Adam Sampson, chief executive of the housing charity Shelter, said: "What is being proposed would destroy families and communities and add to the thousands who are already homeless."

However, Sir Simon Milton, chairman of the Local Government Association, said: "Stronger sanctions may be necessary if we are to do something about the small minority that resist help, and this is a debate that needs to be had."

• Homes for the 'worthy poor'

The first council houses were built in the late 19th century to provide accommodation for the "respectable worthy poor".

As thousands of servicemen returned from the First World War in poor health and struggling to find work, a Homes Fit For Heroes campaign was launched and by 1919 all councils were required to offer social housing.

In the 1950s, large towers blocks capable of housing hundreds of tenants were being constructed, with potential households vetted to ensure they were respectable.

With the advent of Margaret Thatcher's right-to-buy scheme in the 1980s, the profile of tenants began to change.

Her Housing Act offered anyone who wished to buy their council home discounts of up to 60 per cent on the market price.

It led to the remaining houses being distributed via a "points system", which was used to prioritise applications.

Some 20 per cent of Britain's housing stock is now owned by local councils or housing associations.

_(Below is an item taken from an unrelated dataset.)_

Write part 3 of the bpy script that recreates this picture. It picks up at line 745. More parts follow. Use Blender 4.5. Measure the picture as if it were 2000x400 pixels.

Robert Whelan, of the think-tank Civitas, said: "The more indications of inadequacy, the more points people get. It means the most severely troubled tenants go to the front of the queue.

"The respectable working poor, for whom social housing was originally intended, don't get a look in. Single mothers or junkies are prioritised.

"Now you have people chosen by a computer and you end up with estates where no one is working and no children have fathers present."